Moneybox

The Government Just Made It Much Easier to Tell Which Colleges Are a Waste of Money

Harvard University: Not a waste of money.

Photo by Joe Raedle/Getty Images

President Obama caused a rash of heartburn in the world of higher education two years ago when he announced that the government planned to start ranking colleges based on their students’ outcomes, such as their graduation rates, salaries, and success paying back loans. The idea was to help young adults make more informed decisions about applying to school while humiliating the worst-performing institutions into mending their ways. Longer term, the administration wanted to tie schools’ eligibility for certain kinds of financial aid to their performance on the new grading system.

The concept was controversial for two reasons: because colleges don’t want to be held accountable for students who flounder once they leave campus, and because it wasn’t clear Washington could come up with a single rankings methodology that could apply fairly across the entire scope of higher-ed, from Ivy League universities to community colleges to cosmetology schools.

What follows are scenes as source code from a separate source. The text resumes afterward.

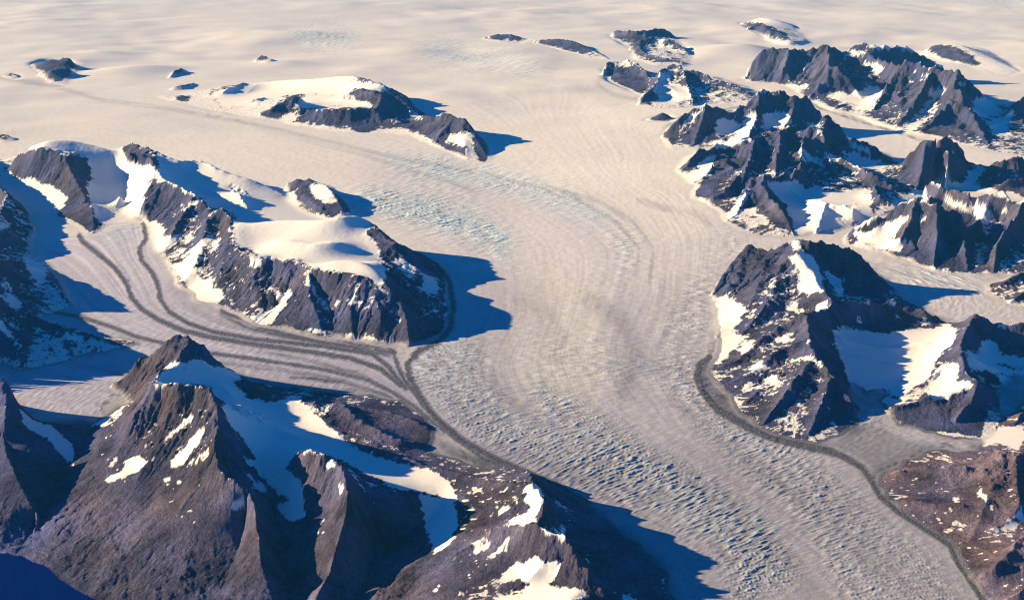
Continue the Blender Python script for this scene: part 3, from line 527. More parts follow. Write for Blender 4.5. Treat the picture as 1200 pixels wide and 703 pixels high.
FAINT = [([(842,392),(836,405),(829,418)],2,.6),([(846,372),(842,392)],1.2,.4),([(262,366),(290,381),(330,392),(380,401),(430,408),(462,414)],5,.75),([(60,362),(80,367),(100,371)],3,.5),([(300,412),(360,422),(420,438),(455,456),(480,475)],2.4,.6),([(340,442),(400,447),(450,462),(490,485)],2.2,.6),([(330,450),(380,455),(420,458)],1.5,.5),
 ([(260,425),(330,433),(400,445),(450,465),(490,490)],2.2,.5),([(940,520),(975,528),(1000,540),(1014,558)],3,.8),([(930,104),(960,127),(1000,140),(1050,155),(1100,172)],1.2,.5),([(952,118),(990,133),(1060,158),(1120,176)],1.0,.4),
 ([(0,92),(60,100),(120,118),(200,128),(300,146),(400,170),(480,188),(560,202),(620,217),(680,236),(725,262),(748,292),(745,320)],2.5,.22),([(300,150),(420,180),(500,205),(560,225)],3,.14),([(640,220),(700,235),(745,262),(765,295),(762,330)],3,.22),([(750,235),(780,245),(815,250),(830,262)],4,.2),
 ([(690,350),(725,372),(742,400),(740,430),(730,460)],9,.22),([(610,350),(645,370),(658,395),(650,420)],8,.16),([(565,400),(560,430),(585,460),(640,500)],7,.18),([(700,490),(780,540),(870,600),(930,660),(960,703)],8,.14),([(790,470),(860,530),(960,600),(1040,680)],7,.15),
 ([(655,60),(640,95),(600,110)],8,.08),([(745,90),(705,88),(700,100),(720,112),(750,118)],2.5,.2),([(1085,538),(1110,520),(1120,528)],3,.5),([(1000,300),(1060,322),(1130,336)],1.5,.2),([(955,330),(1010,330),(1100,345)],2,.1),([(1020,560),(1050,545),(1080,530)],2.5,.7),
 ([(150,455),(130,465),(118,480)],2,.5),([(525,525),(560,540),(600,553)],6,.6),([(500,488),(515,520),(545,542)],5,.5)]
CREV = [([(415,225),(470,225),(550,245),(590,270),(603,285),(588,302),(560,285),(500,265),(430,250)],1.0,.8),([(440,182),(520,185),(600,205),(680,230),(720,255),(715,265),(640,240),(560,218),(480,208)],.55,.6),
 ([(490,412),(560,390),(570,440),(600,480),(680,520),(760,560),(850,620),(900,690),(870,740),(850,650),(780,610),(700,580),(620,550),(540,500),(480,450)],.8,.25),([(620,445),(680,470),(760,530),(840,570),(900,610),(940,680),(900,690),(820,600),(720,540),(640,490)],1.0,.35),
 ([(850,290),(835,340),(820,400),(830,450),(880,510),(960,540),(1020,600),(1100,660),(1150,720),(1000,720),(950,620),(880,560),(820,500),(775,440),(785,370)],.75,.12),([(1030,305),(1080,318),(1150,330),(1165,335),(1120,335),(1060,325)],1.0,.5),
 ([(1005,482),(1025,480),(1035,495),(1010,502)],.8,.4),([(115,268),(170,262),(165,280),(130,285)],.5,.4),([(715,265),(740,280),(745,300),(735,325),(722,335),(728,300)],.8,.3),([(480,62),(520,55),(560,65),(640,75),(625,85),(560,75)],.6,.5),([(340,40),(420,42),(420,55),(350,52)],.4,.4),([(640,400),(780,420),(760,450),(640,440)],.3,.1),([(830,270),(870,280),(890,290),(850,300)],.6,.1)]
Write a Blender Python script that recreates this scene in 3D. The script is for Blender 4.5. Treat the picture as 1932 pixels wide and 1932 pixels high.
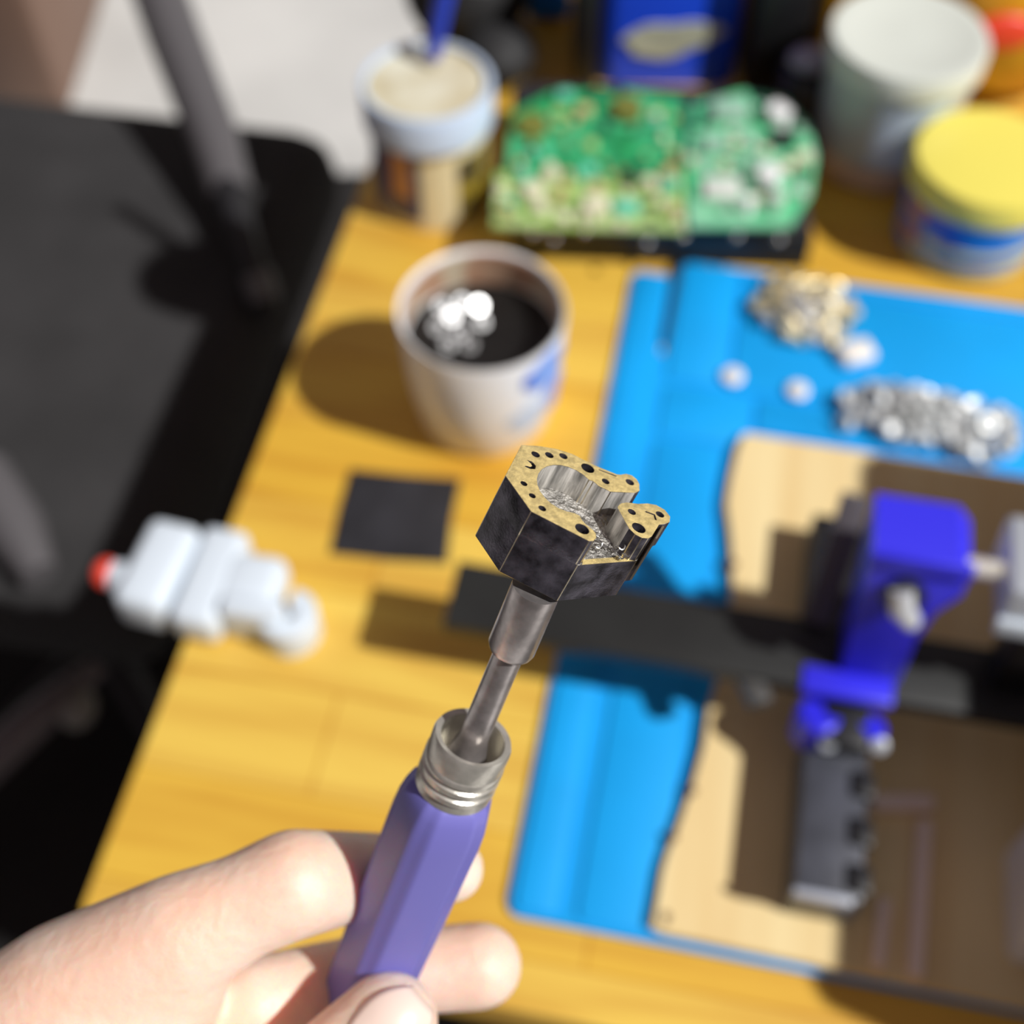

This weekend, the administration changed course. The rankings appear to be dead. On Saturday, the Department of Education unveiled a new website known as the College Scorecard, which still allows students to compare schools based on what their alums earn, along with price, financial aid, student retention, and diversity, among other details. It also made public the vast and unprecedented trove of data underpinning the site. So the White House seems to have given up on rating colleges from best to worst, while still making it easier to figure out which schools are a waste of money and which are worth it.

There has never been good official data on what students at specific colleges and universities earn after school. Instead, researchers and consumers have had to rely on sources such as PayScale, which are based on self-reported numbers. But by combining figures from the Department of Education’s student aid database with tax information, the government could gather earnings info for every former undergraduate who borrowed a federal loan or received a Pell grant at more than 7,000 institutions. It’s not perfect—students who never borrowed or received federal financial aid aren’t covered. But it’s a huge step forward for transparency.

Now, a high schooler deciding if he wants to apply to, for example, Sarah Lawrence can pop onto the federal site and get a snapshot like the below, which contrasts how much the median former student earns 10 years after enrolling with the average cost of attendance and graduation rates. The truly inquisitive can pop into the larger database to find out what former students at the 10th, 25th, 75th, and 90th percentile earn as well. (These figures include dropouts as well as graduates.)

A few clicks away, they can get a clear picture of what how indebted students are.

There are many who don’t think colleges shouldn’t be held accountable for what their ex-students earn, because to some degree it’s out of their hands. Ultimately, what people earn in their career has more to do with their family background and the skills they already have by the time they arrive on campus than precisely where they went to school. While that might be an argument against grading colleges based on their students’ earnings, making the information public is clearly the right thing to do. Students deserve to know what they can realistically expect to earn after attending school, and whether that justifies the tuition they will potentially have to pay.

That information might not be absolutely crucial for the sorts of students who are considering a parent-funded humanities degree at an expensive liberal arts college, but it’s certainly important for the legions of Americans who might be considering getting a vocational degree at a for-profit, for instance. To make that sort of cost-benefit analysis simpler, the Department of Education has come up with an especially great metric, which shows the percentage of students from a college who earn more than $25,000 a year 10 years post enrollment—the average salary of a young high-school diploma holder. As Vox’s Libby Nelson reports, there are hundreds of institutions in the federal database where less than half of former attendees hit that mark, which is a pretty good indicator that many of these schools are a waste of cash.

As for the rankings themselves, there may be hope for them yet. By making its data free to the public, the Department of Education is basically inviting other organizations to come up with their own grading systems. Already, PayScale is incorporating the numbers into its annual report on colleges’ return on investment. Presumably, other creative organizations will follow suit. Expect college administrators to complain bitterly.